• Cushman & Wakefield Releases Special Report: U.S. – China Trade Tensions – Potential Impact on China’s Commercial Property Markets

    19 July 2018

    (5 July 2018, Hong Kong) —— Cushman & Wakefield, a global leader in commercial real estate services, today released a special report titled, “U.S. – China Trade Tensions – Potential Impact on China’s Commercial Property Markets”. According to the report, U.S. – China trade relations have become increasingly heated in recent months, with both sides threatening to up the ante by adding new products to be hit with import tariffs.

    Since the first measures were announced, several rounds of high-level talks between the two sides resulted in an agreed ceasefire in May. But no sooner had the rhetoric between the world’s two largest economies cooled somewhat, in mid-June the U.S. proceeded with previously announced tariffs on US$50 billion worth of “industrially significant technologies” from China. There was an immediate retaliation from China with levies on an equal amount of U.S. exports to the country. Trade tensions continue to escalate at press time, with the U.S. potentially targeting US$200 billion worth of Chinese imports and China’s Ministry of Commerce announcing it is considering “quantitative and qualitative” countermeasures that reportedly could hurt American businesses in the country.

    Where the current trade row leads cannot be predicted with any degree of certainty, as high level discussions among senior policymakers on both sides are ongoing and the situation remains highly fluid. With real estate being a pillar of the global economy and linked to a host of industries in both China and the U.S. affected by trade frictions, what could be the impact on commercial property and investment in China? This report indicates that the property market in China could stand to see a wide variance of impact, from minor to significant, with the degree of any possible hit hinging on how leaders on both sides progress in ironing out critical trade differences.

    Sabrina Wei, Head of North China Research, Cushman & Wakefield, said, “Though China’s property market is likely to be highly resilient to trade penalties and able to withstand a high degree of friction, it could see significant negative impact should a full-blown trade war break out.”

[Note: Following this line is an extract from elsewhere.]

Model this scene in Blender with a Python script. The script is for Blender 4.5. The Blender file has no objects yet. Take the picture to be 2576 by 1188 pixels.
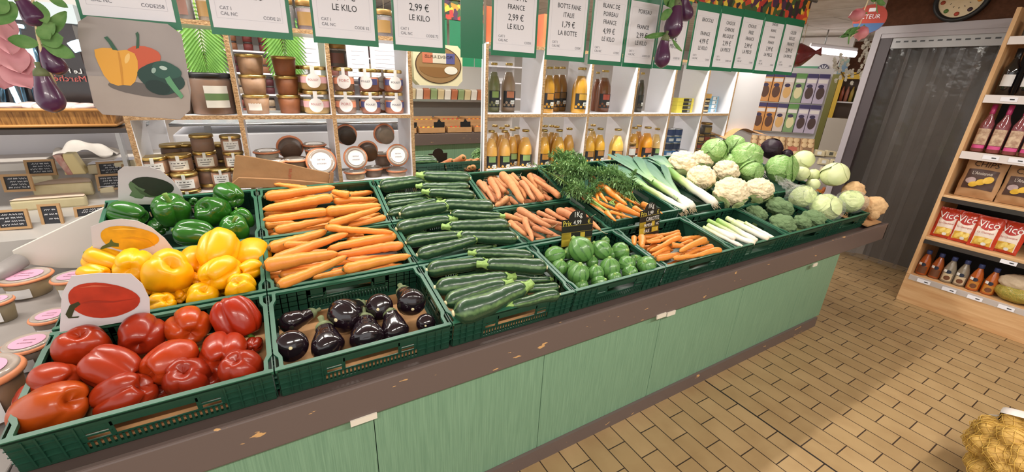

    James Shepherd, Managing Director of Research, Greater China, Cushman & Wakefield, said, “As China loosens certain policies that would benefit foreign investors, we do not anticipate U.S. investors and developers of real estate will be singled out and treated any differently than other foreign players even in the event trade disagreements escalate.”

    Kevin Thorpe, Chief Economist and Global Head of Research, Cushm.an & Wakefield, said, “A trade war would be very damaging to China’s economy if the U.S. stopped buying, it would also be very damaging to the U.S. economy. The result would be much fewer immediate options and much higher prices in the U.S., both of which ultimately hurt most U.S. consumers and businesses. For the U.S. and China, the trade war scenario is a no-win situation.”

    This report examines some of the practical effects on the office, retail and industrial property sectors in China stemming from an increasingly heated trade dispute with the U.S. It also looks at the potential impact on real estate investment and outbound capital flows from China into U.S. property markets, as well as the trade challenges for China in the larger macroeconomic backdrop.